◆ PROBLEM TO SOLVE: Leave out the pictures, then reproduce the rest of the material exactly.

-------- DATASET SECTION --------

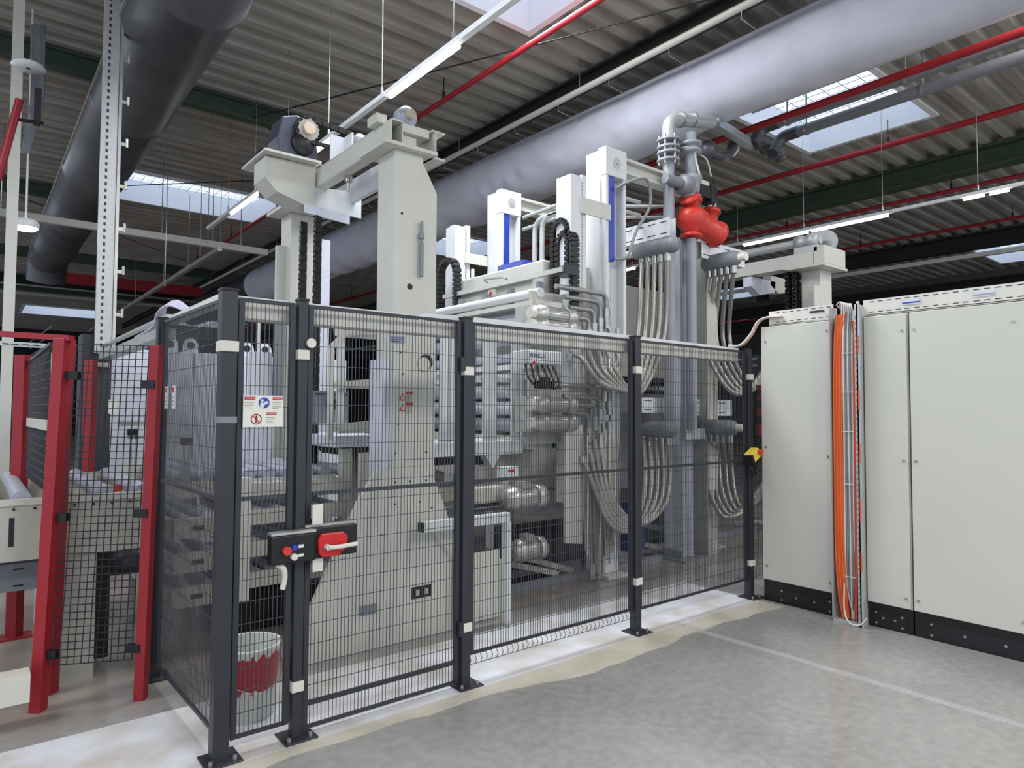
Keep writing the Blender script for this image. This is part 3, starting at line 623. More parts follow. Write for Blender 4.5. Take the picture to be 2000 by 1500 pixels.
# red top rail, left
t = thing('red_rail', (Lt.x, Lt.y, Lt.z), 'red horizontal rail entering from the left onto the tall red post', 'rail')
MB().bar(depthpt(-60, 648, 3.65), depthpt(140, 661, 3.65), .05, .03).build('rail', RED, t)
t = thing('slotted_rail', (Lt.x-.2, Lt.y, Lt.z-.1), 'slotted white strut below the red top rail', 'rail')
MB().bar(depthpt(-40, 668, 4.1), depthpt(92, 676, 4.1), .02, .028).build('strut', ALU, t)
b = MB(); [b.bar(depthpt(5+i*20, 671+i*1.2, 4.07), depthpt(15+i*20, 671.6+i*1.2, 4.07), .006, .008) for i in range(4)]; b.build('slot_pattern', DARK, t)
# far side red posts & mesh
FRp = V((.29, 5.88, 0)); ftop = aY(45, 694, 5.9)
red_post(FRp, (ftop.x, 5.88, ftop.z), .075, 'red post with floor plate on the far side of the conveyor', True)
p1 = aY(178, 704, 6.35); red_post((p1.x-.0, 6.35, 0), (p1.x, 6.35, p1.z), .07, 'red post in front of the dark panel beyond the conveyor')
mm = aY(128, 662, 4.62); red_post((mm.x-.03, 4.62, .0), (mm.x, 4.62, mm.z), .075, 'red post directly behind the tall red gate post')
t = thing('dark_mesh_panel', (.35, 5.3, 0), 'fine dark mesh panel between red posts left of the gate', 'mesh panel')
q0 = aY(58, 706, 5.85); q1 = aY(100, 672, 4.66)
b = MB(); L = (q1-q0).length; kk = 34
for i in range(kk+1):
    u = i/kk; p = q0*(1-u)+q1*u; b.bar(p, (p.x, p.y, 1.12), .004, .004)
for j in range(20):
    z = 1.12+j*.05; b.bar((q0.x, q0.y, z), (q1.x, q1.y, z), .004, .004)
b.build('wire_mesh', WIRE, t)
MB().bar((q0.x, q0.y, 1.5), (q1.x, q1.y, 1.5), .02, .06).build('rail', CREAM2, t)
b = MB().bar(q0, q1, .02, .02); b.build('top_rail', WIRE, t)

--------

◆ SOLUTION TO THIS TASK:
Keep writing the Blender script for this image. This is part 3, starting at line 623. More parts follow. Write for Blender 4.5. Take the picture to be 2000 by 1500 pixels.
# red top rail, left
t = thing('red_rail', (Lt.x, Lt.y, Lt.z), 'red horizontal rail entering from the left onto the tall red post', 'rail')
MB().bar(depthpt(-60, 648, 3.65), depthpt(140, 661, 3.65), .05, .03).build('rail', RED, t)
t = thing('slotted_rail', (Lt.x-.2, Lt.y, Lt.z-.1), 'slotted white strut below the red top rail', 'rail')
MB().bar(depthpt(-40, 668, 4.1), depthpt(92, 676, 4.1), .02, .028).build('strut', ALU, t)
b = MB(); [b.bar(depthpt(5+i*20, 671+i*1.2, 4.07), depthpt(15+i*20, 671.6+i*1.2, 4.07), .006, .008) for i in range(4)]; b.build('slot_pattern', DARK, t)
# far side red posts & mesh
FRp = V((.29, 5.88, 0)); ftop = aY(45, 694, 5.9)
red_post(FRp, (ftop.x, 5.88, ftop.z), .075, 'red post with floor plate on the far side of the conveyor', True)
p1 = aY(178, 704, 6.35); red_post((p1.x-.0, 6.35, 0), (p1.x, 6.35, p1.z), .07, 'red post in front of the dark panel beyond the conveyor')
mm = aY(128, 662, 4.62); red_post((mm.x-.03, 4.62, .0), (mm.x, 4.62, mm.z), .075, 'red post directly behind the tall red gate post')
t = thing('dark_mesh_panel', (.35, 5.3, 0), 'fine dark mesh panel between red posts left of the gate', 'mesh panel')
q0 = aY(58, 706, 5.85); q1 = aY(100, 672, 4.66)
b = MB(); L = (q1-q0).length; kk = 34
for i in range(kk+1):
    u = i/kk; p = q0*(1-u)+q1*u; b.bar(p, (p.x, p.y, 1.12), .004, .004)
for j in range(20):
    z = 1.12+j*.05; b.bar((q0.x, q0.y, z), (q1.x, q1.y, z), .004, .004)
b.build('wire_mesh', WIRE, t)
MB().bar((q0.x, q0.y, 1.5), (q1.x, q1.y, 1.5), .02, .06).build('rail', CREAM2, t)
b = MB().bar(q0, q1, .02, .02); b.build('top_rail', WIRE, t)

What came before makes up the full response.